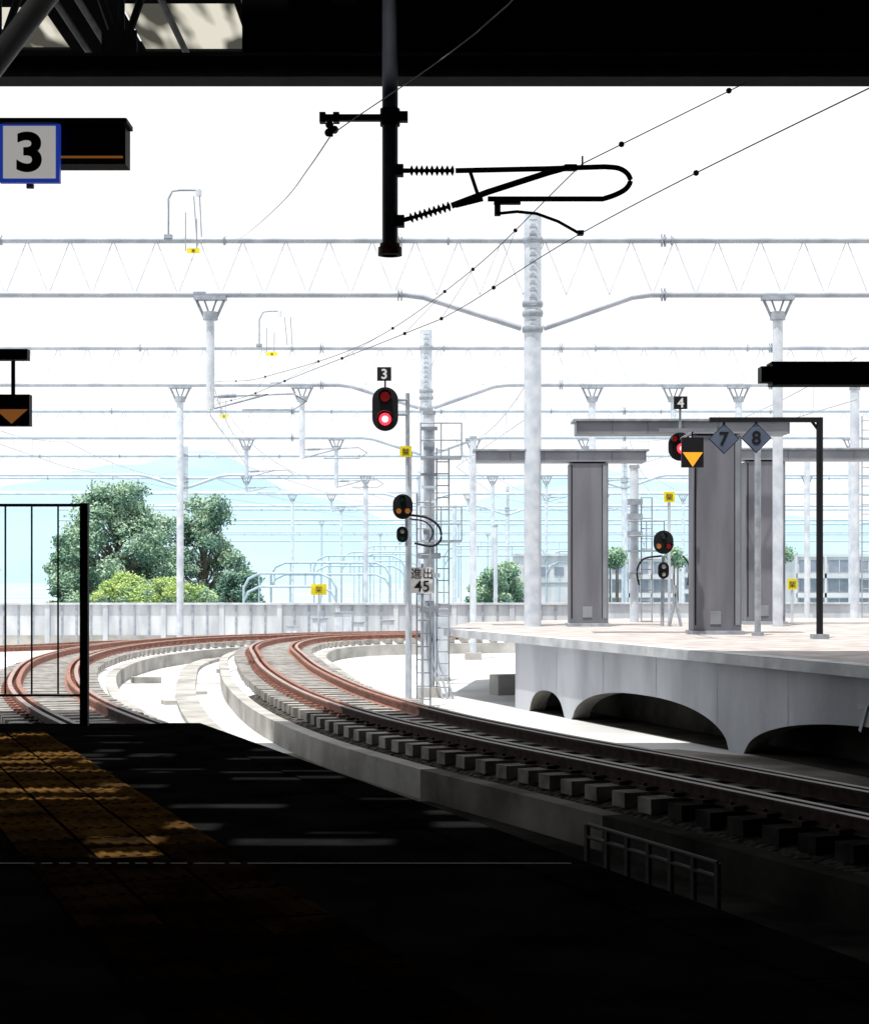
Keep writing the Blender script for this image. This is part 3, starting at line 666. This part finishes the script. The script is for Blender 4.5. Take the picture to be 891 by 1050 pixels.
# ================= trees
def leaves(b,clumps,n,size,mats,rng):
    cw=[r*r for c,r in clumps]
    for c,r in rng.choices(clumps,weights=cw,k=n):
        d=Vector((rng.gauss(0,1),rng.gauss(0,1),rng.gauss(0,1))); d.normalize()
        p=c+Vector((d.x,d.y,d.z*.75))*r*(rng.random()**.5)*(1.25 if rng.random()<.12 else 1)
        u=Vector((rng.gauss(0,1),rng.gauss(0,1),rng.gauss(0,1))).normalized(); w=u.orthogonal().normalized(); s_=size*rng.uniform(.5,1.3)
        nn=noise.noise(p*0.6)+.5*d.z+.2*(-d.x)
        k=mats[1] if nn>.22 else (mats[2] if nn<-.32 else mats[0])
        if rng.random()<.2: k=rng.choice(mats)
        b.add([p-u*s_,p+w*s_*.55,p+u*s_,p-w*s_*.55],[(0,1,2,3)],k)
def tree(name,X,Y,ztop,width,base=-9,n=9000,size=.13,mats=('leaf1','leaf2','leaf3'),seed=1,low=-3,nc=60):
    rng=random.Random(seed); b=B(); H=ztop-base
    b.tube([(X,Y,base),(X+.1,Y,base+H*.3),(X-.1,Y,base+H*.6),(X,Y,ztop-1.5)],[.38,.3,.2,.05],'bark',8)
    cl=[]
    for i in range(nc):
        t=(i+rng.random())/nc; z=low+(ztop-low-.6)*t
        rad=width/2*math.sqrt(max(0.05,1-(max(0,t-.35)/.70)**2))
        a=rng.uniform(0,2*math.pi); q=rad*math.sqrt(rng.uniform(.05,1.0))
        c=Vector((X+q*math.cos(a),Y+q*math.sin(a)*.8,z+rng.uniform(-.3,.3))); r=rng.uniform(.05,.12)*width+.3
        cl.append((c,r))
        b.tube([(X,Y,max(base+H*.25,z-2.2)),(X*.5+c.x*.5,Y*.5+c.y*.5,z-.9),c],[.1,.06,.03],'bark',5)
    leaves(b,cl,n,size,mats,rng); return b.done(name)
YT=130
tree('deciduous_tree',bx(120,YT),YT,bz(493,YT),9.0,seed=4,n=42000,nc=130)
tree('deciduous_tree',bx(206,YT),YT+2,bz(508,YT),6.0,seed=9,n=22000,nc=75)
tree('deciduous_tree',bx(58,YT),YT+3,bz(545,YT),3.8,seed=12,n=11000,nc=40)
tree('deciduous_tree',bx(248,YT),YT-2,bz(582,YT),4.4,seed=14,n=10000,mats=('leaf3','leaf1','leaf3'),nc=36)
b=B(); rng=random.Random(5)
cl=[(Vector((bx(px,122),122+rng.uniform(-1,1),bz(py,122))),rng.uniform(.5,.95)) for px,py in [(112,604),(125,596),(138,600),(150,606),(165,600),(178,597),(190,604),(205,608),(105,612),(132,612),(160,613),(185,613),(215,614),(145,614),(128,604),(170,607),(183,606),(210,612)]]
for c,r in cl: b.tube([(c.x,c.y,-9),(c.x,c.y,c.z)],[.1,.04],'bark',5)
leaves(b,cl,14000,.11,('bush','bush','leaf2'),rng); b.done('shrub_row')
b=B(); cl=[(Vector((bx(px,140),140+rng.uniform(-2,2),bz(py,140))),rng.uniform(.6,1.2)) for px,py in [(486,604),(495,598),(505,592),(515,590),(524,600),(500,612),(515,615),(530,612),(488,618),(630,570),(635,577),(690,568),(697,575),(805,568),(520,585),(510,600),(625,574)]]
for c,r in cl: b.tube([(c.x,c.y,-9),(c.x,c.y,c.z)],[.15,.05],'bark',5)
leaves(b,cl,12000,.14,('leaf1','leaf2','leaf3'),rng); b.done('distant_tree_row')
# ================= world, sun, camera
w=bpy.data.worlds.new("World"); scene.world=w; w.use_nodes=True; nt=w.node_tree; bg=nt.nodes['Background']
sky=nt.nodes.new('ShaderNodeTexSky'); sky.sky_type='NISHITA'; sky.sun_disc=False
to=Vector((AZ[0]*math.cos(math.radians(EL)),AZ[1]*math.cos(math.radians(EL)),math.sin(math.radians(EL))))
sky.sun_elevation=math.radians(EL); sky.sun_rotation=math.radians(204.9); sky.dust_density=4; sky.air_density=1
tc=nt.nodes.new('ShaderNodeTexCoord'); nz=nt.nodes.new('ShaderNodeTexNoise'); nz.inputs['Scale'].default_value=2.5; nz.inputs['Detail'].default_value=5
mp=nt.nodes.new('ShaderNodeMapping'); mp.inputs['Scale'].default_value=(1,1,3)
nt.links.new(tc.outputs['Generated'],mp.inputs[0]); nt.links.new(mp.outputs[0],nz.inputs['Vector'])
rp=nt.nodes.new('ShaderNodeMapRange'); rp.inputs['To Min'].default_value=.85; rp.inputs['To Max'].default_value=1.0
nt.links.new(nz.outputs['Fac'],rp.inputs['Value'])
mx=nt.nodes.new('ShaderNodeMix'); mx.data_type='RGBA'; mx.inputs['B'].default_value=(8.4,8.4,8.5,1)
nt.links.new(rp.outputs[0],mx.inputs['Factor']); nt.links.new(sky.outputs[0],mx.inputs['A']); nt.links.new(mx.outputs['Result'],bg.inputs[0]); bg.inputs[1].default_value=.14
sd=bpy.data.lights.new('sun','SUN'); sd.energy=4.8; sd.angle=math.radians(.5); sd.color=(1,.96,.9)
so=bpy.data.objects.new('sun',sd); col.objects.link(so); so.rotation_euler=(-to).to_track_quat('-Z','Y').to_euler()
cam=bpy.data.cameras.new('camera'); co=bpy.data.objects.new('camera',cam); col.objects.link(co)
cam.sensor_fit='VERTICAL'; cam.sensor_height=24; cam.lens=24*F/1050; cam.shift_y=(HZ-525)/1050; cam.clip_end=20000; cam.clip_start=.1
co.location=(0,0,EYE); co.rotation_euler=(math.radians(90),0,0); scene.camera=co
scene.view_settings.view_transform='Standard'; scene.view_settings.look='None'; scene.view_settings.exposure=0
* * *
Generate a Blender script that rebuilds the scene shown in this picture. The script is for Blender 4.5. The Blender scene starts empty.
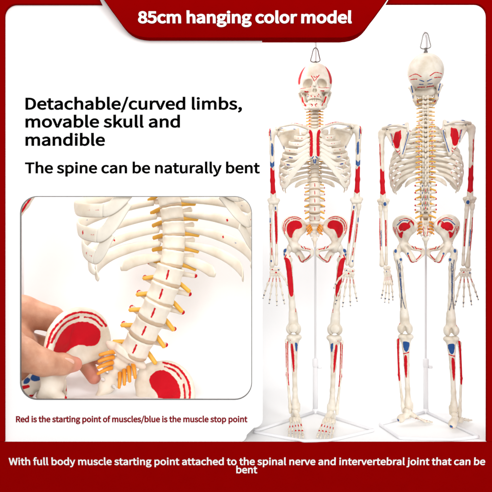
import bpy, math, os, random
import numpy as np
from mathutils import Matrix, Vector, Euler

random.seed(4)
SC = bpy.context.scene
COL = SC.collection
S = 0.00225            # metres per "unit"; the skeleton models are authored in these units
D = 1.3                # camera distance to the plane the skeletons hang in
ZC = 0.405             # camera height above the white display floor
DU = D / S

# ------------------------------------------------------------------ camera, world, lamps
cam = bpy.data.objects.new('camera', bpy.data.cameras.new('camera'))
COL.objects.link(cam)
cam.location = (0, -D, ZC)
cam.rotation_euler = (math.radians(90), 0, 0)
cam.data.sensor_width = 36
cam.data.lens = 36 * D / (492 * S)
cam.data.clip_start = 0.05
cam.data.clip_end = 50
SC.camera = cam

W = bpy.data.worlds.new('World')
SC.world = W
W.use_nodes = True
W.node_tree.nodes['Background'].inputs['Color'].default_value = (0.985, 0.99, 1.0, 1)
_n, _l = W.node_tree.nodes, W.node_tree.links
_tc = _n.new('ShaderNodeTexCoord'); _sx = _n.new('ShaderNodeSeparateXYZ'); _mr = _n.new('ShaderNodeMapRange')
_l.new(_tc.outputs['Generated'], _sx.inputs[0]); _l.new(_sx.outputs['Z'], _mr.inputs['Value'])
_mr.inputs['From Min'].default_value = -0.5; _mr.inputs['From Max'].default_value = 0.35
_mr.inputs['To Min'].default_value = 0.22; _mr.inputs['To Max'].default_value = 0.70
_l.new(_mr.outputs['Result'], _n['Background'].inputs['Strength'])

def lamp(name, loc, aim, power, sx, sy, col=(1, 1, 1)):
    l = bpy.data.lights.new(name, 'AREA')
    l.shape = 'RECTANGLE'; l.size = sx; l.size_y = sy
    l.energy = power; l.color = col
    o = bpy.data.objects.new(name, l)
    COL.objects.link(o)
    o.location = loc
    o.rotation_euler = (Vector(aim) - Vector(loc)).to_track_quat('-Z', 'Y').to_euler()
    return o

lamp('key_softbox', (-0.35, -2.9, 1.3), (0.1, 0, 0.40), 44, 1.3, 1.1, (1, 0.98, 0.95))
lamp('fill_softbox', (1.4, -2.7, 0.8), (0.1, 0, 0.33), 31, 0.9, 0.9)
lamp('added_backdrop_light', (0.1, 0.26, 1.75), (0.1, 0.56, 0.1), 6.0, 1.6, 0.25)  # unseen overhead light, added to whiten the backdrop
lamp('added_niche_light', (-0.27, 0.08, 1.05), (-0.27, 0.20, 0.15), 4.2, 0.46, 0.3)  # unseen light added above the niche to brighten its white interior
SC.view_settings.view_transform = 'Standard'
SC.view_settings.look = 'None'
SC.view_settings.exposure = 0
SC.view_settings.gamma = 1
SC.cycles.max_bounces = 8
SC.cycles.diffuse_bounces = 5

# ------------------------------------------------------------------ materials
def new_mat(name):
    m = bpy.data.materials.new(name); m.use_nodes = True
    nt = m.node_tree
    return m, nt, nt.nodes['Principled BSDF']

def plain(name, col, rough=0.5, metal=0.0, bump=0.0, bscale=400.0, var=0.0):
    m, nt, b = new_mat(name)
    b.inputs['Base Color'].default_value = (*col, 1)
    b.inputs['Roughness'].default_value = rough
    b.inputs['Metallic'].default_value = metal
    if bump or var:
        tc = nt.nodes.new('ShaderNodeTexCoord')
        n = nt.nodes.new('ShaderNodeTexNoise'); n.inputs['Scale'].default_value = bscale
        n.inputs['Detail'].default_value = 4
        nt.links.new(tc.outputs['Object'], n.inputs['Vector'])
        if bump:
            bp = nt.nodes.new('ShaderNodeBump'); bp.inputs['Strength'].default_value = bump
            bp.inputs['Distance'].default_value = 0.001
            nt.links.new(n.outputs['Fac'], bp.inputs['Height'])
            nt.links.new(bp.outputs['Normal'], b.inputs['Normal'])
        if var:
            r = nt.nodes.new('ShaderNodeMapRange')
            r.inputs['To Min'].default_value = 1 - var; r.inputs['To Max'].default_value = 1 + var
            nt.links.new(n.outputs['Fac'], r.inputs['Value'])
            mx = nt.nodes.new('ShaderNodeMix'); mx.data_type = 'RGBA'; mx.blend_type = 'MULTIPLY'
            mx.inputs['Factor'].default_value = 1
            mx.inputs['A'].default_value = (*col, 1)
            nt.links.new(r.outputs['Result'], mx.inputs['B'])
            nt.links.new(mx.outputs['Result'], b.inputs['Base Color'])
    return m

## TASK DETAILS
Report only how many lines in the entries contain "scene".

## RESPONSE TO THE TASK
5